E nesse sentido, Leviatã vai se agigantando, com estatura de Golias, e impondo sua lógica desumana. O Estado passa a incorporar uma ideologia totalitária, e extirpando inclusive do coração humano as leis morais universais do direito natural, e a gravíssima conseqüência disso é que – por um processo avançado de revolução cultural – o povo já não tem mais introjetado dentro de si a lei moral. Grave, gravíssimo tudo isso. Não há mais consciência que acuse o que é certo ou errado, diante do não saber ao que se ater, em meio ao nevoeiro moral hodierno.

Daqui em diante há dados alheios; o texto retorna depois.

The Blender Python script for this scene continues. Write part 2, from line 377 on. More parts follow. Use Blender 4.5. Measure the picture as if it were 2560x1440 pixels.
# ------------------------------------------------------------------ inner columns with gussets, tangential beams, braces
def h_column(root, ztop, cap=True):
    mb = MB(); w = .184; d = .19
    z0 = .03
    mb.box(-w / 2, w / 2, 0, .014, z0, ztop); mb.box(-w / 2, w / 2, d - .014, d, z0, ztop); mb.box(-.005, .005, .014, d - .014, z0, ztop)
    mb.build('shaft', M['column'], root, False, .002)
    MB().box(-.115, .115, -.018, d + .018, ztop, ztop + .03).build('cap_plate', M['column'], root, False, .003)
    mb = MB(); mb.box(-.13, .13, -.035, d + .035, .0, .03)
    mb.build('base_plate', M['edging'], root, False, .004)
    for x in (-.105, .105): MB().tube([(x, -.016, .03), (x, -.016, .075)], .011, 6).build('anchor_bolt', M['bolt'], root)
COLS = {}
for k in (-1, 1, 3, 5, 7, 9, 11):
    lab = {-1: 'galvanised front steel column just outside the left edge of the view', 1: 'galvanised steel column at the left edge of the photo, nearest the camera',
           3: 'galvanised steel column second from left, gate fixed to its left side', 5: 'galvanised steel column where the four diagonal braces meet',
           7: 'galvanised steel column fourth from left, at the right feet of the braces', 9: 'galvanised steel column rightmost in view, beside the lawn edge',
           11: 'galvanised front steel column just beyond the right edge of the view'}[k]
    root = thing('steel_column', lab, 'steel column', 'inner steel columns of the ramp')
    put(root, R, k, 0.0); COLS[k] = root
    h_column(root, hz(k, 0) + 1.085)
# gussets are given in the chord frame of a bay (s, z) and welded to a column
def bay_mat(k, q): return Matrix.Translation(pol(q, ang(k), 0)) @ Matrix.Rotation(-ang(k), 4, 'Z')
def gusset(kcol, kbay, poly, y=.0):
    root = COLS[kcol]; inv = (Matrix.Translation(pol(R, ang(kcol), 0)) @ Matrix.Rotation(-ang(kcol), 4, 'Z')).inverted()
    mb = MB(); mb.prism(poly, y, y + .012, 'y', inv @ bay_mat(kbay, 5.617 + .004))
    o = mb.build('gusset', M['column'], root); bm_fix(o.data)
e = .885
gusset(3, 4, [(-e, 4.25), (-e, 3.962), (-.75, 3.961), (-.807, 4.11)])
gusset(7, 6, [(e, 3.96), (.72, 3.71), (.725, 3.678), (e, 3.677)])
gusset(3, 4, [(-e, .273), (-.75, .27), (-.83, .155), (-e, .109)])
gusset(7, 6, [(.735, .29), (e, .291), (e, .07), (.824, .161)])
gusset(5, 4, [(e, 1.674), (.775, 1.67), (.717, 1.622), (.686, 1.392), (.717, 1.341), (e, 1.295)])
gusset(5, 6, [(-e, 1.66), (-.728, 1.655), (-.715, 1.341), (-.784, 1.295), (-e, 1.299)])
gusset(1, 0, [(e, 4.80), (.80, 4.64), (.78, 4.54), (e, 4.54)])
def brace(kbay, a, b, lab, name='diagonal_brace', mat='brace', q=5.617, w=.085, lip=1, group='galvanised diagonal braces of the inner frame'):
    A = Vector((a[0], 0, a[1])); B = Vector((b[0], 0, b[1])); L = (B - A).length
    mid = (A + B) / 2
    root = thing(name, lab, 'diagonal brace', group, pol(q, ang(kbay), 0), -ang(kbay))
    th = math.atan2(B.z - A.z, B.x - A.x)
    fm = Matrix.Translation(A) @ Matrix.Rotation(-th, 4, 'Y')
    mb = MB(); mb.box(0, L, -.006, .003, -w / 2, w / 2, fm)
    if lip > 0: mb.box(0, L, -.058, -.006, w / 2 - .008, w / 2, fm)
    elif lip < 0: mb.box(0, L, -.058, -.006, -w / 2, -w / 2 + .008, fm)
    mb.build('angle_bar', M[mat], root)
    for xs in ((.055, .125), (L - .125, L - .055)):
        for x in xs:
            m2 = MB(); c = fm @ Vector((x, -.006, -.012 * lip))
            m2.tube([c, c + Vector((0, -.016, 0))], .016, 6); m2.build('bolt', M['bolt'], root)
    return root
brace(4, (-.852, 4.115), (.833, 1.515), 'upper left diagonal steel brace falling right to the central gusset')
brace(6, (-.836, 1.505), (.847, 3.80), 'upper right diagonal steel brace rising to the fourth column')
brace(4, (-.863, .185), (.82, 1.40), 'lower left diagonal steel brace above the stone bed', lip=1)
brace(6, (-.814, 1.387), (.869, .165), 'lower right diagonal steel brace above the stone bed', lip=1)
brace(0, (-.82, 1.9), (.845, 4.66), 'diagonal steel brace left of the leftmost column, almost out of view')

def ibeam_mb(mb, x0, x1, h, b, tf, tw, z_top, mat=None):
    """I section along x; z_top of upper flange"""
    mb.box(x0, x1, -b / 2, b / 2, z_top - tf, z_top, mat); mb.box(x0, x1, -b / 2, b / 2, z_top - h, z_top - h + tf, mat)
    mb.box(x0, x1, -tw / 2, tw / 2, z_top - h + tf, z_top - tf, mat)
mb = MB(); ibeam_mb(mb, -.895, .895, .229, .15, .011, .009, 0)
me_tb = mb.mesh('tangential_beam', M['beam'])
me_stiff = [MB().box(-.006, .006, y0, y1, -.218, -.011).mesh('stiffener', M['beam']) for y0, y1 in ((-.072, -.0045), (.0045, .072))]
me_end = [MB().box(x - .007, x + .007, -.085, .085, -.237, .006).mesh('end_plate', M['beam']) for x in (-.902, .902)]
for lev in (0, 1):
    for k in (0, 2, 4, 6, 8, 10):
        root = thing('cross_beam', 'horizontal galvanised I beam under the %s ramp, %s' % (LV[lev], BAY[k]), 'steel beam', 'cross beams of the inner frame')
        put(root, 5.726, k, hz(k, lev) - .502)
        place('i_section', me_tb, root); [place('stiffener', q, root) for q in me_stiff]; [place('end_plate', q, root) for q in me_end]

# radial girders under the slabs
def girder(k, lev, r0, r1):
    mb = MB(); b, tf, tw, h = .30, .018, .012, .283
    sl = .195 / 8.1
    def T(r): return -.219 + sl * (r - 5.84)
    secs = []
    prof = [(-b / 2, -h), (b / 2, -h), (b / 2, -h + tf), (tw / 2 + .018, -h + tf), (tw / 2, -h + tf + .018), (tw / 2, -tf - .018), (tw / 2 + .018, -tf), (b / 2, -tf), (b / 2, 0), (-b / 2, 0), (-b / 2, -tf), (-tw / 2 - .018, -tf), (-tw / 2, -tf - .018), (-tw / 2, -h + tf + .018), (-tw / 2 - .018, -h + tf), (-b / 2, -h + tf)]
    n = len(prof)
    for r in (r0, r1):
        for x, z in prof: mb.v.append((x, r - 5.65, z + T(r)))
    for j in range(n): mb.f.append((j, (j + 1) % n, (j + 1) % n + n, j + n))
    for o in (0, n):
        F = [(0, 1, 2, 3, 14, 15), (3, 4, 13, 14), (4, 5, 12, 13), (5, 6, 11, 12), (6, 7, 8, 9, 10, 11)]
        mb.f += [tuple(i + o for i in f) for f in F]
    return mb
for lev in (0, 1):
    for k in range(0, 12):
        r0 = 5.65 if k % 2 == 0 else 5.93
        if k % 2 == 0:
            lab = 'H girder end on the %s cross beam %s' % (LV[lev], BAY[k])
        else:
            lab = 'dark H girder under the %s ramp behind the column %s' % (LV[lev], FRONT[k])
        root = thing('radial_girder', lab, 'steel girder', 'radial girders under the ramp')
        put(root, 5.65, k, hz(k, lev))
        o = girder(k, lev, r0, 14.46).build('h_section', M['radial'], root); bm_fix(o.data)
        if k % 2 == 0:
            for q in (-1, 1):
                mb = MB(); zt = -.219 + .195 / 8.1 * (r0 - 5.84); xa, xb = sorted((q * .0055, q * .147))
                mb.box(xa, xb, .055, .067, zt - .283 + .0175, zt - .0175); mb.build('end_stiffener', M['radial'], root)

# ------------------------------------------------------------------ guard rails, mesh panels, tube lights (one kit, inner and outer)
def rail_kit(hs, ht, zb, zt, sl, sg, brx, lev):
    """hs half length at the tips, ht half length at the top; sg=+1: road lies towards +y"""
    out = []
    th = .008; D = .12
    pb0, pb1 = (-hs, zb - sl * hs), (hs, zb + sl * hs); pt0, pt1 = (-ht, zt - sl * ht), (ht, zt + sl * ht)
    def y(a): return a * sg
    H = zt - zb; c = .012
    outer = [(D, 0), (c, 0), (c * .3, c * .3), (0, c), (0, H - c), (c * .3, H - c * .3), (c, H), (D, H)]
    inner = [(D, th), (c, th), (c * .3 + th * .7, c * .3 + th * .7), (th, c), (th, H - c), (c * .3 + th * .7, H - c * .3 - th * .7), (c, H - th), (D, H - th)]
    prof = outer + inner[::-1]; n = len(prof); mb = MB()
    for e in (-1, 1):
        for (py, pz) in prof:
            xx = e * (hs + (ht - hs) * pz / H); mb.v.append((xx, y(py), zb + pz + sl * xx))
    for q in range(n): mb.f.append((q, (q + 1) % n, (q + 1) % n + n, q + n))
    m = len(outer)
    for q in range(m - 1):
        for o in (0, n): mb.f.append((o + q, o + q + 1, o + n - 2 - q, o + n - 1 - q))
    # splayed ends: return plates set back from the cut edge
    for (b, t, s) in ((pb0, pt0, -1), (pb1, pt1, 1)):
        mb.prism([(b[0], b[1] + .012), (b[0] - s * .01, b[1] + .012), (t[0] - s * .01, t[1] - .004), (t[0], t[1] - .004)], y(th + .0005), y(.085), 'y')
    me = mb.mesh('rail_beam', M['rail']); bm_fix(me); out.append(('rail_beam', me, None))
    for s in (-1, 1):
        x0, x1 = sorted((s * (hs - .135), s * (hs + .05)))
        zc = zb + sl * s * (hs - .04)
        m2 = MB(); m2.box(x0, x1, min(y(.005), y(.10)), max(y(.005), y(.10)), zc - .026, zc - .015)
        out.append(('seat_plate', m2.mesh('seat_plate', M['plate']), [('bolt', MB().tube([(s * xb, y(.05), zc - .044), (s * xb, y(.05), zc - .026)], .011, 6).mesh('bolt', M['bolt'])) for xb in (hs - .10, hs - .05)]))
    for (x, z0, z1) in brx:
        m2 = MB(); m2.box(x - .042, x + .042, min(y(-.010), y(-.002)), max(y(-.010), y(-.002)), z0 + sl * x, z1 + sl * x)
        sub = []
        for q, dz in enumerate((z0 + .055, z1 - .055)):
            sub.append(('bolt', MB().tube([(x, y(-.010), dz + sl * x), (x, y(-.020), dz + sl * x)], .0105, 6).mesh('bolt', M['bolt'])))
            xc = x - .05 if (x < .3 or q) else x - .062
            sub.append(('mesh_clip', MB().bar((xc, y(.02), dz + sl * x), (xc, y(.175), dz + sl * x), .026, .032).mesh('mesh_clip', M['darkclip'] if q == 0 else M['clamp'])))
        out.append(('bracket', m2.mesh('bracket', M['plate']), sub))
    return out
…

Em meio ao nevoeiro do relativismo
“A verdade e a realidade são inseparáveis” (2). Cobre-nos o nevoeiro da pós-modernidade, tempo de descontinuidades, de rupturas bruscas, de cortes que ensangüentam e provocam choques e angústias, tempo de desligamentos, de apatias e exaustões, de escapismos e tensões, de fugas e medos numerosos. A pós-modernidade é mesmo uma tempestade, chuva de granizos em noite fria, de causar todas as quedas de energia, de desestabilizar tudo e todos, e causar assombro. É quando então bradamos como os primeiros discípulos: “Salva-nos, Senhor, pois perecemos!” Pois a tempestade da pós-modernidade nos levou ao vale escuro, e não sabíamos nem imaginávamos o quanto são sombrias as veredas do engano, da mentira e das seduções do maligno. E queremos encontrar forças para atravessar este vale tão sombrio, “vale de lágrimas” que nos encontramos, “a vós bradamos os degredados filhos de Eva, esses vossos olhos misericordiosos a nós volvei, e depois deste desterro, mostrai-nos Jesus...” (3). Pois somente Ele, cremos pela fé vivíssima que nos anima, poderá andar pelas águas e nos salvar, pois por nossas próprias forças, nada podemos fazer. “Bem convencida estava eu disso, como o estava da minha fraqueza e imperfeição” (4).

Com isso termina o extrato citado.